Women in Jazz, and in JAZZ

Women in Jazz, and in JAZZ

It seems natural to follow last week’s post about Women in Jazz Day in New York and the many women in jazz festivals out there with a post on the fifth and sixth episodes of Ken Burns’ film JAZZ. For the first time in the series, these episodes give us biographies of influential women in jazz world. In fact, details about women’s lives are conspicuously absent in the first half of the series – to be sure, there were fewer women who were well-known in the early years of jazz, but the film could have explored in more depth the life of Lil Hardin, for example. Hardin, who is mentioned in a previous episode, was an accomplished jazz pianist, composer, arranger, and band leader. She also played the role of PR agent for her husband Louis Armstrong, advising him on how to dress and which jobs to take, and coordinating some of his advertising.

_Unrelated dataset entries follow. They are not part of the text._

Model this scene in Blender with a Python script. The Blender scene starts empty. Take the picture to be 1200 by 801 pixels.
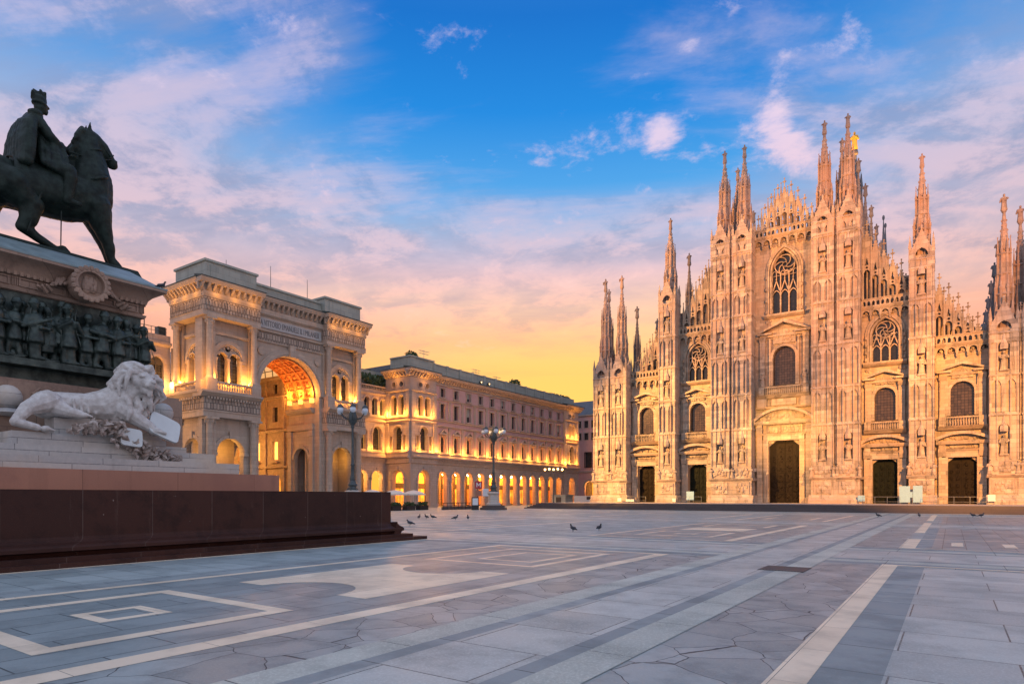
import bpy, bmesh, math, random
from mathutils import Vector, Matrix
from mathutils.geometry import tessellate_polygon

SC = bpy.context.scene
COL = SC.collection
rad = math.radians
random.seed(7)

# ------------------------------------------------------------------ camera, world, sun, exposure
cam_d = bpy.data.cameras.new("camera"); cam = bpy.data.objects.new("camera", cam_d); COL.objects.link(cam)
cam.location = (22.7, -112.1, 2.1)
cam.rotation_euler = (rad(90), 0, math.asin(.568))
cam_d.sensor_width = 36; cam_d.lens = 22.38; cam_d.shift_y = .1504
cam_d.clip_start = .1; cam_d.clip_end = 5000
SC.camera = cam

SC.view_settings.view_transform = 'Standard'; SC.view_settings.look = 'None'
SC.view_settings.exposure = 0.22; SC.view_settings.gamma = 1
SC.view_settings.use_curve_mapping = False
SC.render.engine = 'CYCLES'
cy = SC.cycles
cy.max_bounces = 5; cy.diffuse_bounces = 3; cy.glossy_bounces = 2; cy.transmission_bounces = 2
cy.use_denoising = True; cy.denoiser = 'OPENIMAGEDENOISE'; cy.sample_clamp_indirect = 4.0
cy.caustics_reflective = False; cy.caustics_refractive = False
try: cy.use_light_tree = True
except Exception: pass

def lin(c):
    return tuple((v/255/12.92 if v/255 <= .04045 else ((v/255+.055)/1.055)**2.4) for v in c) + (1,)

class NT:
    """small helper to write node trees as expressions"""
    def __init__(s, tree): s.t = tree; s.n = tree.nodes; s.l = tree.links
    def new(s, typ, **kw):
        n = s.n.new(typ)
        for k, v in kw.items(): setattr(n, k, v)
        return n
    def put(s, sock, v):
        if hasattr(v, 'links') or isinstance(v, bpy.types.NodeSocket): s.l.new(v, sock)
        elif v is not None: sock.default_value = v
    def m(s, op, a, b=None, c=None, clamp=False):
        n = s.new('ShaderNodeMath', operation=op); n.use_clamp = clamp
        s.put(n.inputs[0], a); s.put(n.inputs[1], b); s.put(n.inputs[2], c)
        return n.outputs[0]
    def sm(s, x, a, b):
        n = s.new('ShaderNodeMapRange', interpolation_type='SMOOTHSTEP')
        s.put(n.inputs['Value'], x); n.inputs['From Min'].default_value = a; n.inputs['From Max'].default_value = b
        return n.outputs[0]
    def mix(s, f, a, b, mode='MIX'):
        n = s.new('ShaderNodeMix', data_type='RGBA', blend_type=mode)
        s.put(n.inputs[0], f); s.put(n.inputs[6], a); s.put(n.inputs[7], b)
        return n.outputs[2]
    def ramp(s, f, stops, interp='LINEAR'):
        n = s.new('ShaderNodeValToRGB'); r = n.color_ramp; r.interpolation = interp
        while len(r.elements) < len(stops): r.elements.new(.5)
        for e, (p, c) in zip(r.elements, stops): e.position = p; e.color = c
        s.put(n.inputs[0], f); return n.outputs[0]
    def xyz(s, v):
        n = s.new('ShaderNodeSeparateXYZ'); s.l.new(v, n.inputs[0]); return n.outputs
    def vec(s, x, y, z):
        n = s.new('ShaderNodeCombineXYZ')
        for i, q in enumerate((x, y, z)): s.put(n.inputs[i], q)
        return n.outputs[0]
    def noise(s, v, scale, detail=4, rough=.55, dist=0):
        n = s.new('ShaderNodeTexNoise'); s.put(n.inputs['Vector'], v); n.inputs['Scale'].default_value = scale
        n.inputs['Detail'].default_value = detail; n.inputs['Roughness'].default_value = rough; n.inputs['Distortion'].default_value = dist
        return n.outputs[0]

def build_world():
    w = bpy.data.worlds.new("World"); SC.world = w; w.use_nodes = True
    t = NT(w.node_tree); t.n.clear()
    d = t.new('ShaderNodeTexCoord').outputs['Generated']
    dx, dy, dz = t.xyz(d)
    D = 180/math.pi
    az = t.m('SUBTRACT', t.m('MULTIPLY', t.m('ARCTAN2', dx, dy), D), -34.6)       # degrees, compass angle round the square
    el = t.m('MULTIPLY', t.m('ARCSINE', dz), D)
    # clear sky by elevation
    e60 = t.m('DIVIDE', el, 60.0, clamp=True)
    def R(*st): return [(a/60, lin(c)) for a, c in st]
    mid = t.ramp(e60, R((0,(255,172,66)),(8,(255,190,84)),(11.5,(250,194,116)),(15,(246,196,152)),(19,(222,186,190)),(22.5,(142,174,214)),(26,(66,152,218)),(31,(14,128,210)),(37,(6,106,192)),(60,(84,120,184))))
    side = t.ramp(e60, R((0,(250,150,70)),(8,(250,160,96)),(12,(248,164,126)),(16,(220,178,172)),(20,(190,176,192)),(26,(146,170,208)),(31,(78,144,210)),(37,(48,118,194)),(60,(84,120,184))))
    aaz = t.m('ABSOLUTE', t.m('ADD', az, -4))
    f_side = t.sm(aaz, 13, 36)
    clear = t.mix(f_side, mid, side)
    # cloud sheet coordinates on a flat layer high above the square
    k = t.m('DIVIDE', 1.0, t.m('ADD', t.m('MAXIMUM', dz, 0.0), .14))
    u = t.m('MULTIPLY', dx, k); v = t.m('MULTIPLY', dy, k)
    # rotate and stretch, streaks run from lower right to upper left
    ca, sa = math.cos(rad(28)), math.sin(rad(28))
    ur = t.m('ADD', t.m('MULTIPLY', u, ca), t.m('MULTIPLY', v, sa))
    vr = t.m('SUBTRACT', t.m('MULTIPLY', v, ca), t.m('MULTIPLY', u, sa))
    P1 = t.vec(t.m('MULTIPLY', ur, .55), t.m('MULTIPLY', vr, 1.5), 3.1)
    n1 = t.noise(P1, 1.7, 9, .62, .35)
    P2 = t.vec(u, v, 1.7)
    n2 = t.noise(P2, 5.2, 10, .66, .25)
    n3 = t.noise(t.vec(u, v, 7.7), 1.1, 4, .5, .3)
    def blob(a, e, sa_, se, amp):
        q = t.m('ADD', t.m('POWER', t.m('ABSOLUTE', t.m('DIVIDE', t.m('ADD', az, -a), sa_)), 2.0), t.m('POWER', t.m('ABSOLUTE', t.m('DIVIDE', t.m('ADD', el, -e), se)), 2.0))
        return t.m('MULTIPLY', t.m('EXPONENT', t.m('MULTIPLY', q, -1.0)), amp)
    bias = blob(-40, 28, 16, 30, .30)
    for b in [(-17,36,6.5,4.2,.33),(-27,37,3.5,6,.12),(-12,20,12,5,.27),(6,19,12,3.6,.22),(30,20,13,8.5,.30),(40,29,9,7,.24),(-24,22,9,8,.16),(14,24,8,3,.10),(30,33,6,3,.12),(-14,13.5,9,2.6,.20),(2,14.5,10,1.8,.22),(12,11.5,7,1.6,.20),(-4,10.6,9,1.1,.16)]:
        bias = t.m('ADD', bias, blob(*b))
    bias = t.m('SUBTRACT', bias, blob(0, 34, 9, 5, .16))
    bias = t.m('ADD', bias, t.m('MULTIPLY', t.sm(aaz, 55, 90), .22))
    bias = t.m('ADD', bias, t.m('MULTIPLY', t.sm(el, 42, 60), .16))
    soft = t.sm(t.m('ADD', t.m('ADD', t.m('MULTIPLY_ADD', n1, 1.5, -.35), t.m('MULTIPLY', n3, .2)), bias), .50, .98)
    # small bright puffs
    pb = blob(13.2, 28.6, 1.7, 1.5, .30)
    for b in [(22.6,29.2,2.0,3.0,.33),(24.5,26.0,2.6,1.8,.24),(18.6,36.0,2.4,1.3,.22),(29,33.5,4,2,.16),(34,35,3,1.6,.14),(15.4,34.4,1.4,.8,.18),(16,29,2,5,.06)]:
        pb = t.m('ADD', pb, blob(*b))
    puff = t.m('MULTIPLY', t.sm(t.m('ADD', t.m('MULTIPLY', t.m('SUBTRACT', n2, .5), 1.25), pb), .10, .38), .82)
    ccol = t.ramp(e60, R((0,(255,176,70)),(9,(255,172,84)),(13,(255,176,124)),(16,(244,186,166)),(20,(216,184,192)),(25,(198,182,202)),(32,(192,180,206)),(40,(196,180,206)),(60,(214,204,216))))
    dark = t.ramp(e60, R((0,(236,150,70)),(11,(238,160,100)),(16,(190,160,162)),(20,(152,152,178)),(28,(134,146,184)),(40,(128,146,194)),(60,(150,154,190))))
    c_soft = t.mix(t.sm(t.m('ADD', t.m('MULTIPLY', n2, .55), t.m('MULTIPLY', n1, .45)), .445, .555), dark, ccol)
    pcol = t.ramp(e60, R((0,(255,200,120)),(15,(250,200,180)),(22,(236,196,204)),(32,(226,206,226)),(60,(230,215,230))))
    col = t.mix(t.m('MULTIPLY', soft, .9), clear, c_soft)
    col = t.mix(puff, col, pcol)
    # the sun still under the horizon: yellow heart of the glow
    g = blob(4.5, 8.0, 12, 5.2, .9)
    col = t.mix(t.m('MULTIPLY', g, t.m('SUBTRACT', 1.0, t.m('MULTIPLY', soft, .5))), col, lin((255,192,94)))
    # sky overhead and behind the viewer, out of view, brightened as added fill light
    back = t.m('MAXIMUM', t.sm(t.m('ABSOLUTE', az), 58, 105), t.sm(el, 44, 66))
    col = t.mix(t.m('MULTIPLY', back, .7), col, lin((182,194,214)))
    # below the horizon
    col = t.mix(t.sm(el, -.5, -6), col, (.10,.10,.11,1))
    sky = t.new('ShaderNodeTexSky'); sky.sky_type = 'NISHITA'; sky.sun_disc = False
    sky.sun_elevation = rad(2); sky.sun_rotation = rad(-32)
    bg1 = t.new('ShaderNodeBackground'); t.l.new(col, bg1.inputs[0]); t.l.new(t.m('MULTIPLY_ADD', back, .25, 1.0), bg1.inputs[1])
    bg2 = t.new('ShaderNodeBackground'); t.l.new(sky.outputs[0], bg2.inputs[0]); bg2.inputs[1].default_value = .012
    add = t.new('ShaderNodeAddShader'); t.l.new(bg1.outputs[0], add.inputs[0]); t.l.new(bg2.outputs[0], add.inputs[1])
    out = t.new('ShaderNodeOutputWorld'); t.l.new(add.outputs[0], out.inputs[0])
build_world()

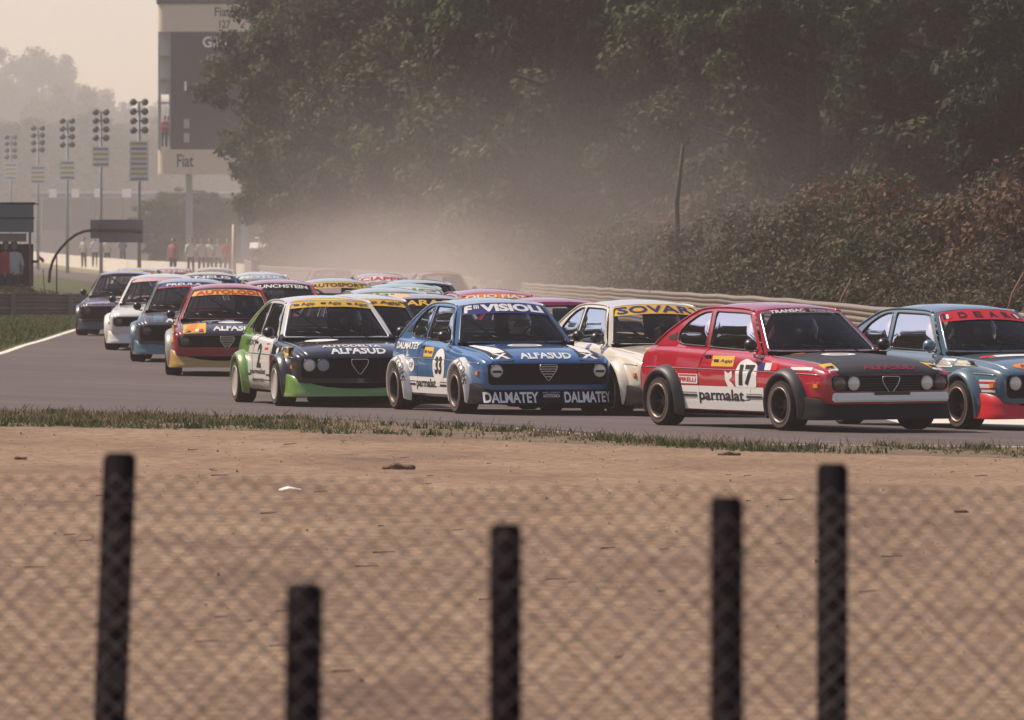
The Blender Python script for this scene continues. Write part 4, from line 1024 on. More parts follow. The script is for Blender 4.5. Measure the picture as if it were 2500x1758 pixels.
# pale wall at the end of the straight
q = MB(); P = [(-11.6, 326.0), (-12.4, 340.0), (-19.3, 380.0), (-27.0, 455.0), (-38.0, 574.0), (-60.0, 800.0)]
for a, b in zip(P, P[1:]):
    A, B = Vector(a), Vector(b); n_ = Vector((B-A).normalized()).orthogonal()*.15
    z = -.35; q.add([(A.x, A.y, z), (B.x, B.y, z), (B.x, B.y, .52), (A.x, A.y, .52), (A.x-n_.x, A.y-n_.y, z), (B.x-n_.x, B.y-n_.y, z), (B.x-n_.x, B.y-n_.y, .52), (A.x-n_.x, A.y-n_.y, .52)],
          [(0, 1, 2, 3), (4, 7, 6, 5), (3, 2, 6, 7), (0, 4, 5, 1), (0, 3, 7, 4), (1, 5, 6, 2)])
tag(q.build('barrier_wall', mat('pale_wall', (.66, .60, .50), .8, var=.3)), 'long low pale barrier wall in the haze beyond the pack', 'wall')

# ------------------------------------------------------------------ vegetation
def foliage(name, blobs, per, size, seed, droop=.2):
    """leaf faces scattered through clumps; blobs = (x, y, z, r)"""
    rnd = random.Random(seed); v = []; f = []; tint = []
    for bx, by, bz, r in blobs:
        base = rnd.random()*.6
        for _ in range(int(per*(r/.6)**2)):
            u = Vector((rnd.gauss(0, 1), rnd.gauss(0, 1), rnd.gauss(0, 1))).normalized(); rr = r*(rnd.random()**.45)
            c_ = Vector((bx, by, bz)) + Vector((u.x*rr, u.y*rr, u.z*rr*.75))
            nrm = (u + Vector((rnd.gauss(0, .5), rnd.gauss(0, .5), rnd.gauss(0, .5)+.35))).normalized()
            a = nrm.orthogonal().normalized(); a.rotate(Matrix.Rotation(rnd.random()*6.3, 3, nrm)); b = nrm.cross(a)
            s = size*rnd.uniform(.55, 1.3); i = len(v)
            v += [c_-a*s, c_-b*s*.5+a*s*.1, c_+a*s-Vector((0, 0, droop*s)), c_+b*s*.5+a*s*.1]; f.append((i, i+1, i+2, i+3))
            t_ = min(1, max(0, base+rnd.random()*.4)); tint += [t_]*4
    me = mesh(name, v, f, False); at_ = me.attributes.new('tint', 'FLOAT', 'POINT'); at_.data.foreach_set('value', tint); return me
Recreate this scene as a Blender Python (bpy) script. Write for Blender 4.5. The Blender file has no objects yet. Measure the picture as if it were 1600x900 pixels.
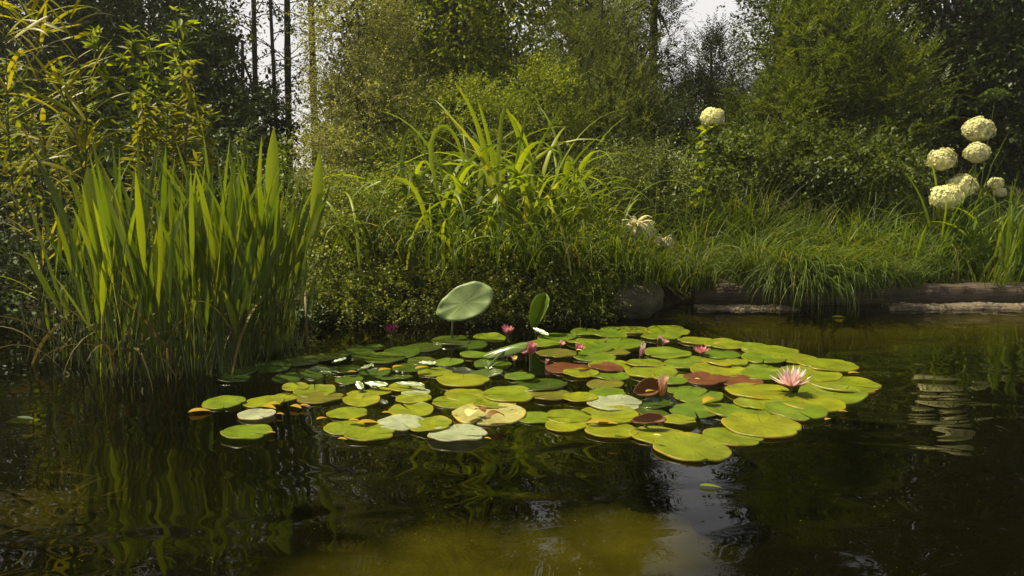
import bpy, math, random
import numpy as np
from mathutils import Vector, Matrix

R = math.radians
scene = bpy.context.scene
col = scene.collection
rng = np.random.default_rng(7)
random.seed(7)

# ------------------------------------------------------------------ camera, sky, sun, exposure
CAM_H, PITCH, FPX = 0.9, R(8.3), 1300.0
cd = bpy.data.cameras.new('camera')
cam = bpy.data.objects.new('camera', cd)
col.objects.link(cam)
cam.location = (0, 0, CAM_H)
cam.rotation_euler = (R(90) - PITCH, 0, 0)
cd.sensor_width = 36
cd.lens = 36 * FPX / 1600
cd.clip_start, cd.clip_end = 0.05, 2000
scene.camera = cam

HAZE = 0.0016
TO_SUN = Vector((-0.42, 0.14, 0.85)).normalized()
SUN_EL = math.asin(TO_SUN.z)
w = bpy.data.worlds.new('World')
scene.world = w
w.use_nodes = True
nt = w.node_tree
nt.nodes.clear()
sky = nt.nodes.new('ShaderNodeTexSky')
sky.sky_type = 'NISHITA'
sky.sun_disc = False
sky.sun_elevation = SUN_EL
sky.sun_rotation = math.atan2(TO_SUN.x, TO_SUN.y)
sky.dust_density = 6.0
sky.air_density = 1.0
sky.ozone_density = 0.6
bg = nt.nodes.new('ShaderNodeBackground')
bg.inputs['Strength'].default_value = 0.047
wo = nt.nodes.new('ShaderNodeOutputWorld')
# thin bright cloud veil, thickest towards the horizon
tc_ = nt.nodes.new('ShaderNodeTexCoord')
nz_ = nt.nodes.new('ShaderNodeTexNoise')
nz_.inputs['Scale'].default_value = 3.5
nz_.inputs['Detail'].default_value = 5
nt.links.new(tc_.outputs['Generated'], nz_.inputs['Vector'])
sp_ = nt.nodes.new('ShaderNodeSeparateXYZ')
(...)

Episode six of JAZZ, “Swing: The Velocity of Celebration,” includes stories from the careers of singers Billie Holiday and Ella Fitzgerald, and pianist Mary Lou Williams. Both five and six show the career of Billie Holiday, who faced poverty, abuse and neglect as a child and grew to be one of the most vocally artistic singers of jazz. The film gives a poignant treatment of Holiday’s song “Strange Fruit,” a somewhat graphic and incredibly moving song written by Abel Meeropol about racism and lynching.

The episode also gives a taste of the difficulties and prejudice women in jazz have faced. It quotes a piece from the jazz magazine Down Beat saying in 1938, “Why is it that outside of a few sepia females, the woman musician never was born capable of sending anyone further than the nearest exit? You can forgive them for lacking guts in their playing, but even women should be able to play with feeling and expression, and they never do it.”

We wish we could send a video of Yoko’s playing one of her own compositions, such as Wheel of Life, back in time to that Down Beat writer, but he could have also been proven wrong if he had listened to some of the great musicians of his own time!